Dom Afonso, qui avait pu juger de sa bravoure dans la campagne contre le roi de Chembè, fut rappelé et remplacé par dom Pedro Mascarenhas, lequel prit le gouvernement en septembre 1554. À cette époque, Camoens écrivit à Lisbonne une lettre[1], dont nous avons déjà cité quelques fragmens, et dont nous allons extraire de plus longs passages, qui donneront une idée des mœurs de Goa et jetteront un jour tout nouveau sur l’humeur à-la-fois enjouée et caustique de Camoens.

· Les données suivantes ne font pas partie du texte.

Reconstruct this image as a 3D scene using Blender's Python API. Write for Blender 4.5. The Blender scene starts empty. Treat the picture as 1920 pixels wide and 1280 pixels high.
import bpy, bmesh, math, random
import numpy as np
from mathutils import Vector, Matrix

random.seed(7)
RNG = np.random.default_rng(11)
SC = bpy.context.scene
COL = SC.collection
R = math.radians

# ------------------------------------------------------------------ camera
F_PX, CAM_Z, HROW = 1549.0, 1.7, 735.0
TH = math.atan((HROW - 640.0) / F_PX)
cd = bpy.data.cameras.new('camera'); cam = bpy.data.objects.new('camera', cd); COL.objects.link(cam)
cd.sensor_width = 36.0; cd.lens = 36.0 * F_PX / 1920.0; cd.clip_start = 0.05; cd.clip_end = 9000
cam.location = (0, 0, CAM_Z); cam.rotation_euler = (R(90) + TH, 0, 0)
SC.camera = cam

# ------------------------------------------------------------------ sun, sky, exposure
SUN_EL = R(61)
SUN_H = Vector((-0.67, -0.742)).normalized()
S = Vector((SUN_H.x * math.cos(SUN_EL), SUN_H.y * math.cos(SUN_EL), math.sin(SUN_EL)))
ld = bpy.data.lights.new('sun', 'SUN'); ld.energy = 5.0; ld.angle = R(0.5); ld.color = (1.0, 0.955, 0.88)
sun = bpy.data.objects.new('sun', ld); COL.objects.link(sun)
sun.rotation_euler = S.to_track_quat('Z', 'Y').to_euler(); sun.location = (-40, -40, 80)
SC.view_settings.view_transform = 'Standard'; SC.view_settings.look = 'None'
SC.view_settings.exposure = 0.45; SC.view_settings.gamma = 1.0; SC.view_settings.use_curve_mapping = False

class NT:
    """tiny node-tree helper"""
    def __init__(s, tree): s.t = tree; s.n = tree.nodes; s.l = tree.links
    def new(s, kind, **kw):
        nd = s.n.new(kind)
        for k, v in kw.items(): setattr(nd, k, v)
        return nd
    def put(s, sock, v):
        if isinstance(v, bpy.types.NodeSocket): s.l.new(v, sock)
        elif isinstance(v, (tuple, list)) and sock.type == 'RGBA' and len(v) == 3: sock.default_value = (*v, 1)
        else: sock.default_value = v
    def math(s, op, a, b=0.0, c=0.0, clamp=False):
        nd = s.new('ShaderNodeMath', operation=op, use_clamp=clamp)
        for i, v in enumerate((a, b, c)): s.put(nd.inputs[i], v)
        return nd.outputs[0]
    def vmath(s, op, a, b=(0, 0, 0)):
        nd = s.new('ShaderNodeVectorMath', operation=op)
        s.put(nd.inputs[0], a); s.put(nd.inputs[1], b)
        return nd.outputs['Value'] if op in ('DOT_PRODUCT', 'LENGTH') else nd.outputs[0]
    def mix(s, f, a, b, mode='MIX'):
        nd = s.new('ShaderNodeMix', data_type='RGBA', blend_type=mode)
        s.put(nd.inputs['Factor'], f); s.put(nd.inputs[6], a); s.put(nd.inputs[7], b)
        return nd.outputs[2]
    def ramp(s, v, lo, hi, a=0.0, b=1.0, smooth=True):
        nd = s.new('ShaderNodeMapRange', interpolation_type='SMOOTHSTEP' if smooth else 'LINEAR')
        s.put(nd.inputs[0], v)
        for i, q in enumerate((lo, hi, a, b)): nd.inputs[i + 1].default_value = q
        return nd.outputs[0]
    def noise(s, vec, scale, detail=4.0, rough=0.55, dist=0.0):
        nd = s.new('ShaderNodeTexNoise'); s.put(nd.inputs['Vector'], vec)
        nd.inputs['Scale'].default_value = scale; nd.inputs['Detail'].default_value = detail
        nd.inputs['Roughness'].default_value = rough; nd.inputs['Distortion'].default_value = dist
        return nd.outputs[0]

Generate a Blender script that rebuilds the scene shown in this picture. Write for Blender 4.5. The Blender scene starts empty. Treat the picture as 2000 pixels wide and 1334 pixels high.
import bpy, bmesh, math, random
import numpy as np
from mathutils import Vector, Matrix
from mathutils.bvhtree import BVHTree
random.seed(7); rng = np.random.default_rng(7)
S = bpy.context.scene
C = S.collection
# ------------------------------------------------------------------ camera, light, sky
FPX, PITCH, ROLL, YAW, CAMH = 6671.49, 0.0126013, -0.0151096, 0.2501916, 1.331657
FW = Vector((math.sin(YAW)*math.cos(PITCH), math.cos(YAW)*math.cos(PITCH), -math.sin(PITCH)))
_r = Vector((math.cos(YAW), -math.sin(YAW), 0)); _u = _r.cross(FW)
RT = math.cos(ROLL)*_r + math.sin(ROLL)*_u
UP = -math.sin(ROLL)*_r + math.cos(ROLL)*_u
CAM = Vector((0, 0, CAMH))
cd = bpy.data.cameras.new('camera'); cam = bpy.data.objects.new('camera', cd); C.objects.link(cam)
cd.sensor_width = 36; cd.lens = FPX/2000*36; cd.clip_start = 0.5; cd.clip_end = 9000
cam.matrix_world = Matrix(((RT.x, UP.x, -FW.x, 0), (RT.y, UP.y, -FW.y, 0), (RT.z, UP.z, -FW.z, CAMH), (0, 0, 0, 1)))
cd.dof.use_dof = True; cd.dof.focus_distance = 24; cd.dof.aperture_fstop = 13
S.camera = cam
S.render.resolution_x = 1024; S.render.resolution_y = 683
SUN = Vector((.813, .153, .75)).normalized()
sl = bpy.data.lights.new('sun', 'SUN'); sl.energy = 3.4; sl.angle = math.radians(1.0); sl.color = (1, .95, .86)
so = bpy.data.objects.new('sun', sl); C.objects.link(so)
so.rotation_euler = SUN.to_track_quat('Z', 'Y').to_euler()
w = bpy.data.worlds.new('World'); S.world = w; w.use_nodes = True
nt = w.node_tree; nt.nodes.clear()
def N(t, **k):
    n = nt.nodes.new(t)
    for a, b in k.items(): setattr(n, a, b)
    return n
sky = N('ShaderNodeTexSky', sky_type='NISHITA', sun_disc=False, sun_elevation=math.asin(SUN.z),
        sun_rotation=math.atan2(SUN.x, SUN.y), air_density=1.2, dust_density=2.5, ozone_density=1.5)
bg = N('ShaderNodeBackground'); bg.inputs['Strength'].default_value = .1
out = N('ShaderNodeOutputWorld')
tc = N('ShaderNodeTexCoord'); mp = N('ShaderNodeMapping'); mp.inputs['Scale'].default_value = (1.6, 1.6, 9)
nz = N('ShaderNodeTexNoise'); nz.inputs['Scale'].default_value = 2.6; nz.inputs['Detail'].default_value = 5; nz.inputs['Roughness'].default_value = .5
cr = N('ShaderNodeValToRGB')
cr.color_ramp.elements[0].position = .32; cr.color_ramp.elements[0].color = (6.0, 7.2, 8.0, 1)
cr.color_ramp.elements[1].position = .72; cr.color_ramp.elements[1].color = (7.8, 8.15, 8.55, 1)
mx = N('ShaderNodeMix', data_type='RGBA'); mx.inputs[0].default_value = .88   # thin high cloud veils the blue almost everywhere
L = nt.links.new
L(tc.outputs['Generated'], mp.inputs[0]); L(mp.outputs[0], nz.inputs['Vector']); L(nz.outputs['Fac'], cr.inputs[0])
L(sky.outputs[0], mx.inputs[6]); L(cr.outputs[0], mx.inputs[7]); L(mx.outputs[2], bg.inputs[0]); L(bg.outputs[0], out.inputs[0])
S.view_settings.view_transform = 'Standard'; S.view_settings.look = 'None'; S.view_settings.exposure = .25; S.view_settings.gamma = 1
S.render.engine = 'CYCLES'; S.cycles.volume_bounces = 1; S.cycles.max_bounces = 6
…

Il commence par prémunir son correspondant contre les illusions que l’on était porté à se faire en Portugal sur le séjour de l’Inde. Il a éprouvé que là, comme à Lisbonne, on est sous l’empire de méchantes fées : « La ville de Goa est une excellente mère pour les méchantes gens, mais elle est la marâtre des gens de bien : ceux qui viennent y chercher de l’argent se soutiennent comme des vessies sur l’eau ; les braves seuls sont réduits à sécher sur pied. » Après avoir cité en preuve quelques noms propres, il ajoute : « Quant à Manoel Serrâo, qui, sicut et nos, cloche d’un œil, il s’est assez bien conduit depuis son arrivée. Je puis en parler, car j’ai été pris pour arbitre de certaines paroles sur lesquelles il a fait revenir un militaire qui ne manque

  1. La première écrite de l’Inde. Nous ne pensons pas, avec J. Adamson, que la seconde soit de la même date.